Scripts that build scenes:
___

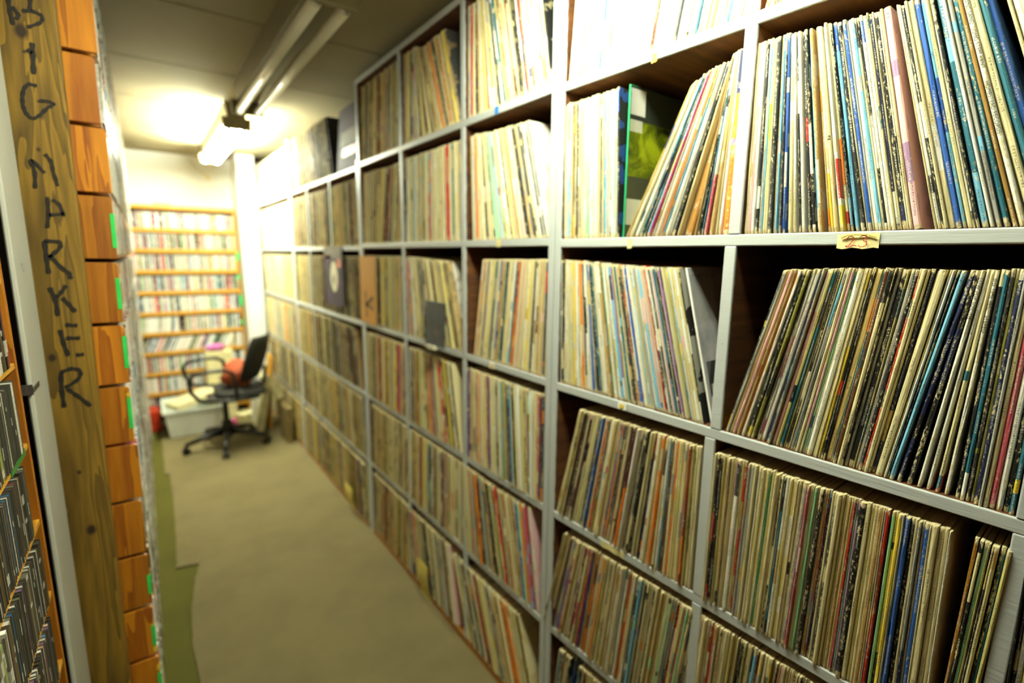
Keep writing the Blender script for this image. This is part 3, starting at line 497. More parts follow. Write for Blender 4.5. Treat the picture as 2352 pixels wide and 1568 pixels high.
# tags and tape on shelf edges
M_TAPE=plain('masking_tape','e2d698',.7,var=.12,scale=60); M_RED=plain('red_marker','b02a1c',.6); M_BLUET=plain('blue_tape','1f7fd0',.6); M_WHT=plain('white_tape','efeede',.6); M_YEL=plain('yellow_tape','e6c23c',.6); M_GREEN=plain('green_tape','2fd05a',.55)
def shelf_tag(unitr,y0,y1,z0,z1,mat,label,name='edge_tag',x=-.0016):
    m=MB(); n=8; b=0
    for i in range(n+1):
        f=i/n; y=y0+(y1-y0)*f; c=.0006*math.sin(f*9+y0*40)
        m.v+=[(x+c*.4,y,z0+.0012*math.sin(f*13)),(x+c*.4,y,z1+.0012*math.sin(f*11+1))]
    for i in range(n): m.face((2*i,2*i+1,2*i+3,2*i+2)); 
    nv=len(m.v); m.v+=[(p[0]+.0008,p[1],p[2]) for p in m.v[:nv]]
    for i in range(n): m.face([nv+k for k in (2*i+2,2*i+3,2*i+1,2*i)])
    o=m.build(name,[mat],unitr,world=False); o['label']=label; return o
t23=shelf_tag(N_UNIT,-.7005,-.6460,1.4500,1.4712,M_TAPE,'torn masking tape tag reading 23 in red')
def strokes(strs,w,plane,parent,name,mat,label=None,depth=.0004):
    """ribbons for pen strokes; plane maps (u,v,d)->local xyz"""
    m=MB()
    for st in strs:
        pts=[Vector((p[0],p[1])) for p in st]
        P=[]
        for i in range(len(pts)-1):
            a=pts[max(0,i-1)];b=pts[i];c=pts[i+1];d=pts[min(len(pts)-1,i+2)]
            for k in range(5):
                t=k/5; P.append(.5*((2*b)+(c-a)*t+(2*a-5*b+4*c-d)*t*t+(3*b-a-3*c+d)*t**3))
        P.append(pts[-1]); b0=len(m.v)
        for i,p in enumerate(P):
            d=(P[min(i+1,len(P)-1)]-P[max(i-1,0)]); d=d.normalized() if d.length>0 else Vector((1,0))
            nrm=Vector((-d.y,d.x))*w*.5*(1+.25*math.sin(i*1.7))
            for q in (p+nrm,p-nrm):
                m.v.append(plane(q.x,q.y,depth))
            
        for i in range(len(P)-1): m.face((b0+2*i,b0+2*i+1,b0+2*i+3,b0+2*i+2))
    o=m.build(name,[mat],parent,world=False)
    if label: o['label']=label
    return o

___

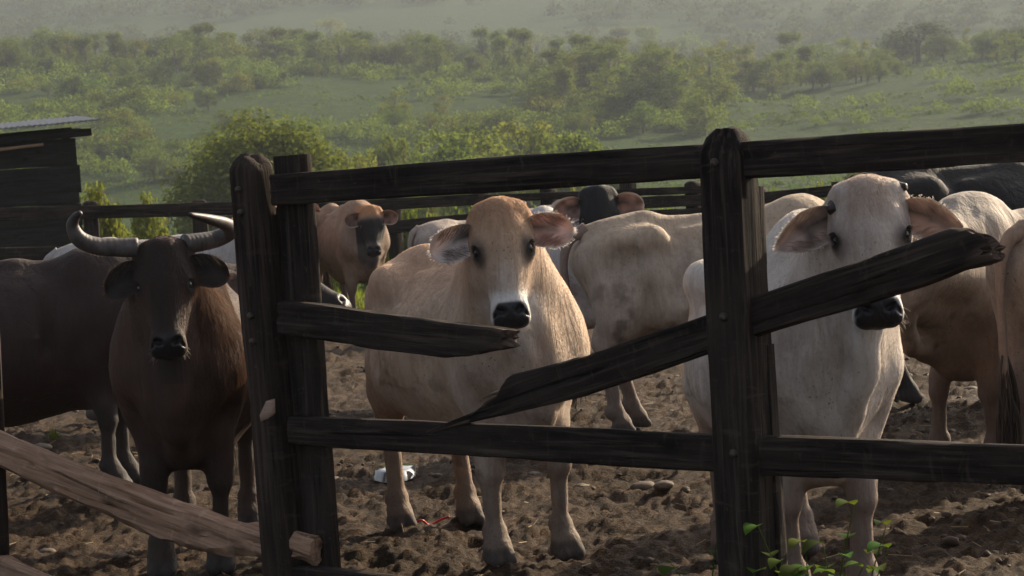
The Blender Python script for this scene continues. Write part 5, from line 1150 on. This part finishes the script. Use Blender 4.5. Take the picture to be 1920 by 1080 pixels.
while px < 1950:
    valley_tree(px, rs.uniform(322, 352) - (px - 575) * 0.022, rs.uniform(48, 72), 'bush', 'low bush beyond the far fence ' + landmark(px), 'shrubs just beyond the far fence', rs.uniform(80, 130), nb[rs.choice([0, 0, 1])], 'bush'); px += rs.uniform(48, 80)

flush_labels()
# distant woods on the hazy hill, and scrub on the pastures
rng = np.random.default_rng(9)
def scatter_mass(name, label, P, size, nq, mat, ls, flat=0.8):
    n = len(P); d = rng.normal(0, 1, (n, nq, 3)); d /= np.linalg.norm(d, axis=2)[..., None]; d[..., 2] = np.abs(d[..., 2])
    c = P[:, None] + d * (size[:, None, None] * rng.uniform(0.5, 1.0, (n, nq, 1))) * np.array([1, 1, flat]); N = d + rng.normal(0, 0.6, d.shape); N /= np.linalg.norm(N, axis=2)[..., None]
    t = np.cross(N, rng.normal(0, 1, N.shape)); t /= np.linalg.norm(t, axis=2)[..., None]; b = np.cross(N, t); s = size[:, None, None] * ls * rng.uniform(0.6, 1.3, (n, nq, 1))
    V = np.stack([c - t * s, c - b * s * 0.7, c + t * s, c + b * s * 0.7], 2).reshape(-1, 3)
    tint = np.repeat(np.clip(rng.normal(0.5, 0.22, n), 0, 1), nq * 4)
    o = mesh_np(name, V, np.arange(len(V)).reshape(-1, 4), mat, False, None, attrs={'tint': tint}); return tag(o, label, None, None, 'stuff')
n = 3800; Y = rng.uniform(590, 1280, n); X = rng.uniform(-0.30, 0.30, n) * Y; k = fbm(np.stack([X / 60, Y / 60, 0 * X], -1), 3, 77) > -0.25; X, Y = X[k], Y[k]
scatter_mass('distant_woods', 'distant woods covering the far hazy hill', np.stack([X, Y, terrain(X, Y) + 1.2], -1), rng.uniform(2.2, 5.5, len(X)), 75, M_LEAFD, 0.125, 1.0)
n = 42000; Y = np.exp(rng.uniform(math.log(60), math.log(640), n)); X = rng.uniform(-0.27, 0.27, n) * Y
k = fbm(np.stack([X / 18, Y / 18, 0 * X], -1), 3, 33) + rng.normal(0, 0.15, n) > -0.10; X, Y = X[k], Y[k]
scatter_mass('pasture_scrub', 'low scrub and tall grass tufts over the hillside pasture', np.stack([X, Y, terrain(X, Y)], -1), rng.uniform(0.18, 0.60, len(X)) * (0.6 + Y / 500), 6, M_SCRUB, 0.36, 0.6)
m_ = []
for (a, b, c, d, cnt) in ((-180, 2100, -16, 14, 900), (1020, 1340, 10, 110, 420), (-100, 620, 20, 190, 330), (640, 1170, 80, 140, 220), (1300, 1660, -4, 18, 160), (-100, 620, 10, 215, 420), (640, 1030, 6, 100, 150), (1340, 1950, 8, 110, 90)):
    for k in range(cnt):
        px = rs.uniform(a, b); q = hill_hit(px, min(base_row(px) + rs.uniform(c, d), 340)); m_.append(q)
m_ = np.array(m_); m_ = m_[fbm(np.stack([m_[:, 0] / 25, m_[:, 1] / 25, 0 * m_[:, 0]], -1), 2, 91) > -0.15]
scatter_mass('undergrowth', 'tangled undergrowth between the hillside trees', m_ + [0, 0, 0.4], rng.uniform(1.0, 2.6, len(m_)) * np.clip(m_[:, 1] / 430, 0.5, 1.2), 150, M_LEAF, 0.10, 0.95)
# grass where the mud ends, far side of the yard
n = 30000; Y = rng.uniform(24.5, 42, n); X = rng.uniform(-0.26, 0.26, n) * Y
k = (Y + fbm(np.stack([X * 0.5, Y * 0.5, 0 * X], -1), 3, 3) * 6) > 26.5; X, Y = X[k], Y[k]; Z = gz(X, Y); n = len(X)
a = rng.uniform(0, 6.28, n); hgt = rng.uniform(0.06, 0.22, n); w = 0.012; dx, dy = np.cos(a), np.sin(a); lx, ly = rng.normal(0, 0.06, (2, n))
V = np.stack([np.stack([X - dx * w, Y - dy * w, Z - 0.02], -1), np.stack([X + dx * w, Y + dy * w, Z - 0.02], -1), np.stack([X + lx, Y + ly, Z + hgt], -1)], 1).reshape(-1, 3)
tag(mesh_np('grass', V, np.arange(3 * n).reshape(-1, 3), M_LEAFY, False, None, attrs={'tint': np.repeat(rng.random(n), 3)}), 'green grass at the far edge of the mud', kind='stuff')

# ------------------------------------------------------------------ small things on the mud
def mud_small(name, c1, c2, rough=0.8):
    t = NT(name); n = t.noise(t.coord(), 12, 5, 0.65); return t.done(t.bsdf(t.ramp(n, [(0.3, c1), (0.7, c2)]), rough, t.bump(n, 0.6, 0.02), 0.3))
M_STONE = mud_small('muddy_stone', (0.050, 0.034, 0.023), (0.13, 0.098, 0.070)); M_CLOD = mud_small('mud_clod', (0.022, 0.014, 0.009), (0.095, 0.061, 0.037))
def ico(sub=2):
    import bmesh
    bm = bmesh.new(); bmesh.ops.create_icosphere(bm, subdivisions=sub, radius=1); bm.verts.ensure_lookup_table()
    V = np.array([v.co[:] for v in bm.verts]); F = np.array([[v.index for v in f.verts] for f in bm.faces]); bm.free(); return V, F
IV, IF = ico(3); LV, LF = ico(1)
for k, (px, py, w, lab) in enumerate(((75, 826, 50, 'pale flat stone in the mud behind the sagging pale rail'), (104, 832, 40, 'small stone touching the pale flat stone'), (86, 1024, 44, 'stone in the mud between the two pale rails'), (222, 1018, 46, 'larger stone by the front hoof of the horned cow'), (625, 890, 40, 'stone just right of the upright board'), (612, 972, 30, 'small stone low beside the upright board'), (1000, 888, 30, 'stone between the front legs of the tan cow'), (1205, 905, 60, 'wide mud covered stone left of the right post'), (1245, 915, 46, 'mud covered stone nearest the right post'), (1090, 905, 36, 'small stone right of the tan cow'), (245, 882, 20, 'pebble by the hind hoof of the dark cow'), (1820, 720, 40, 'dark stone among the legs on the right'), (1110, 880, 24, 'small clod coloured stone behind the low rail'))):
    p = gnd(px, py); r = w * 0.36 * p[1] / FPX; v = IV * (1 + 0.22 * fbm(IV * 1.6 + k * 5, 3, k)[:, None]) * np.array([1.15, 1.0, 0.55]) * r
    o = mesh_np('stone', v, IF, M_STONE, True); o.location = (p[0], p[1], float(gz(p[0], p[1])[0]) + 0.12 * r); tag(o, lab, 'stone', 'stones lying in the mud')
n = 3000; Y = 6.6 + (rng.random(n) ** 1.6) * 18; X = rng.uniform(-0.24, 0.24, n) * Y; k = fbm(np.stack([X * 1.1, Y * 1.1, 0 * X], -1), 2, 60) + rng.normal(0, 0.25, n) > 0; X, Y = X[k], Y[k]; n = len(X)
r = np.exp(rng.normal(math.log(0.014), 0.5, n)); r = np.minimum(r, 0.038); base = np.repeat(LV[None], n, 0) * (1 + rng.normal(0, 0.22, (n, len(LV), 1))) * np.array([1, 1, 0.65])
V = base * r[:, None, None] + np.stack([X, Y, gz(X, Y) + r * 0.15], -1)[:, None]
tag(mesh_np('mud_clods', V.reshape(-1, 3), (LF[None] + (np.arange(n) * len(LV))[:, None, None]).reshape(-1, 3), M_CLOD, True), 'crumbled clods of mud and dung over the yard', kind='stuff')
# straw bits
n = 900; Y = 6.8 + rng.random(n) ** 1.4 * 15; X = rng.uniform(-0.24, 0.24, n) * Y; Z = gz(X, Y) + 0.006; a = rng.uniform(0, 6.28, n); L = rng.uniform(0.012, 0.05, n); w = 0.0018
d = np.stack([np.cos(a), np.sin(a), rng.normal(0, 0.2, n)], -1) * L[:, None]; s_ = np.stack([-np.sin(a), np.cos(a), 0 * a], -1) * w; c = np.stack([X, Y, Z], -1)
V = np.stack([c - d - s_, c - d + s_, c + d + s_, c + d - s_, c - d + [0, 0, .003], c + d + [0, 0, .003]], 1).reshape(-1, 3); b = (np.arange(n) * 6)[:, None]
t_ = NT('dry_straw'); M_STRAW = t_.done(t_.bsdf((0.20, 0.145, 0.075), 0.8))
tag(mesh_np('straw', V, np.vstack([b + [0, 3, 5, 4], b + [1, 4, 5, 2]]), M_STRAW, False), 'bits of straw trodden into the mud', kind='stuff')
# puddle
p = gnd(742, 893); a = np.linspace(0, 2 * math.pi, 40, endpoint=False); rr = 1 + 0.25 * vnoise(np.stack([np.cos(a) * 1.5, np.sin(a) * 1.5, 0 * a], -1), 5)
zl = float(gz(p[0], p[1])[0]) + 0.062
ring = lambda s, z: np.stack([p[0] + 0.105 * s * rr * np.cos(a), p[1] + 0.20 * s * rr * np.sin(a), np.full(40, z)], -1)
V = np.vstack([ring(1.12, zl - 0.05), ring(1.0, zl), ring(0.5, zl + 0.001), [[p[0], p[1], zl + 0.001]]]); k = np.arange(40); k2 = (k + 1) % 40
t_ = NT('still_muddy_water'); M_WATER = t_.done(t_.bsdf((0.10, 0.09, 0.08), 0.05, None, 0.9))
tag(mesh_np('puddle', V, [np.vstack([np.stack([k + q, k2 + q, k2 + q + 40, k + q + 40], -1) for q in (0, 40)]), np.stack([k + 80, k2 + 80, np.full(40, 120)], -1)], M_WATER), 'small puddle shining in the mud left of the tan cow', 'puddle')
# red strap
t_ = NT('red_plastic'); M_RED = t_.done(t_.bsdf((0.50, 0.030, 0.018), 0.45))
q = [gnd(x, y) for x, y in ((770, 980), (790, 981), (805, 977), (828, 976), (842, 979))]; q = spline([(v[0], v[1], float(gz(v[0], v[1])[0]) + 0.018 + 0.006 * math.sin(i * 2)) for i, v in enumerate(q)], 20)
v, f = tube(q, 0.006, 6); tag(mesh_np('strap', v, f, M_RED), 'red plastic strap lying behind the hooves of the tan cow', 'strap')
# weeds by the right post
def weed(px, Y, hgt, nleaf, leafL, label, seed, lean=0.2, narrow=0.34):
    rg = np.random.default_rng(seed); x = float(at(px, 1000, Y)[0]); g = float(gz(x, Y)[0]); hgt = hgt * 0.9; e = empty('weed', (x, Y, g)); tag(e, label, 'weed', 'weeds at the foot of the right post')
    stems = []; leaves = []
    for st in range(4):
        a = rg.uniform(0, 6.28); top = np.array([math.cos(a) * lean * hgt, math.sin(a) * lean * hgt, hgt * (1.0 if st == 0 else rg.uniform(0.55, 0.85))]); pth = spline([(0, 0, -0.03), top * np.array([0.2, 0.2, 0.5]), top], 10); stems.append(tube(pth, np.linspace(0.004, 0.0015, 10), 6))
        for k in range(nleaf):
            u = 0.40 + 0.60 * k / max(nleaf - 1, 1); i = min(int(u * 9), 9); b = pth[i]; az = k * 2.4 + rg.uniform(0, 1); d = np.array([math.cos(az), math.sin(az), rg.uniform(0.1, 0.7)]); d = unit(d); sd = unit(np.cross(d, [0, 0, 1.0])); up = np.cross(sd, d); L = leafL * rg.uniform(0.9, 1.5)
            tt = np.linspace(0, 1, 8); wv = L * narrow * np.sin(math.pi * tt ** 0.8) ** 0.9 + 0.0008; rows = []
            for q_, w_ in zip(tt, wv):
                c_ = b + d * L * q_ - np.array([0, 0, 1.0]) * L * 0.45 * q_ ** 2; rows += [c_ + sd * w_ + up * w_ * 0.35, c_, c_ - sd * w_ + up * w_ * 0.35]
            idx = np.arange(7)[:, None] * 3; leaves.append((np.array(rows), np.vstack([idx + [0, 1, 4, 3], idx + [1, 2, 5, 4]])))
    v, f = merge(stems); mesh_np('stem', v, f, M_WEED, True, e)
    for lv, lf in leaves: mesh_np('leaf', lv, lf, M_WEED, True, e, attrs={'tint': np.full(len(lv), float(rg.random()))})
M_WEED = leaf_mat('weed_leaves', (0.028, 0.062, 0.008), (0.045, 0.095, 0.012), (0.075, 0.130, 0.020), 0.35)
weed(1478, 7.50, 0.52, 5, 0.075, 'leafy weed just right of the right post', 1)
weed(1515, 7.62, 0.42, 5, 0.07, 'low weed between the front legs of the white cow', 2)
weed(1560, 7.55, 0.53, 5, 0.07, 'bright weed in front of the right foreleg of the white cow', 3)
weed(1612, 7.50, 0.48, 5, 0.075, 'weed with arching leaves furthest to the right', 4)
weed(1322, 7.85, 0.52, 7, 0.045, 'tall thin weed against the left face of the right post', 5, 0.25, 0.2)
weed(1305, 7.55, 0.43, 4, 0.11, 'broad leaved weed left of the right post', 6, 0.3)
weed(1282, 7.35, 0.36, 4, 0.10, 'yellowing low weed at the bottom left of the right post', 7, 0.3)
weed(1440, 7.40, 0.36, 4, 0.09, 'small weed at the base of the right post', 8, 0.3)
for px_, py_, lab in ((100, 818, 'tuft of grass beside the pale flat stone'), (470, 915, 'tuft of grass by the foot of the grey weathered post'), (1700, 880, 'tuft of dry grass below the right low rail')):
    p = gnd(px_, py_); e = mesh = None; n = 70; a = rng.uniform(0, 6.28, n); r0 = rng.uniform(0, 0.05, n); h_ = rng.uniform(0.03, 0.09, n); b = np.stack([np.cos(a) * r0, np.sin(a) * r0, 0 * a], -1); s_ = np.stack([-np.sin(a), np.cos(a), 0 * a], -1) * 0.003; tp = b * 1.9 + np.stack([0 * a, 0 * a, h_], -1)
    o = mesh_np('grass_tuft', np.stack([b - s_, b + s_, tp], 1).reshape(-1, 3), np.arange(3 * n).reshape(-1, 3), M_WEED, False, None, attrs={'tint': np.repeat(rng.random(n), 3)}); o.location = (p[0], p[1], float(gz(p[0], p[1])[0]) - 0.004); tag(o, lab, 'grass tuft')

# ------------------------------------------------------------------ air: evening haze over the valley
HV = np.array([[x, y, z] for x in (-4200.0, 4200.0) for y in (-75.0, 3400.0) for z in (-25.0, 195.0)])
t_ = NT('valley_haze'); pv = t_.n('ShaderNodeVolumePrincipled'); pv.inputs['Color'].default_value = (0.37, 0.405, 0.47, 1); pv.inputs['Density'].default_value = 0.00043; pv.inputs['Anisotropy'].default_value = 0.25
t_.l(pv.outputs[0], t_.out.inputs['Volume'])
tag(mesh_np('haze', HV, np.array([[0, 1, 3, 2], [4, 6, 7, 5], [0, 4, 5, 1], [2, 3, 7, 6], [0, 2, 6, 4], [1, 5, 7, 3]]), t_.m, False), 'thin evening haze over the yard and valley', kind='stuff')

___

Stated exercise> Repeat exactly, and only, the lines from the one containing "The Blender Python" through the one containing "valley_tree(px, rs.uniform(322, 352)", both included.

Completed exercise>
The Blender Python script for this scene continues. Write part 5, from line 1150 on. This part finishes the script. Use Blender 4.5. Take the picture to be 1920 by 1080 pixels.
while px < 1950:
    valley_tree(px, rs.uniform(322, 352) - (px - 575) * 0.022, rs.uniform(48, 72), 'bush', 'low bush beyond the far fence ' + landmark(px), 'shrubs just beyond the far fence', rs.uniform(80, 130), nb[rs.choice([0, 0, 1])], 'bush'); px += rs.uniform(48, 80)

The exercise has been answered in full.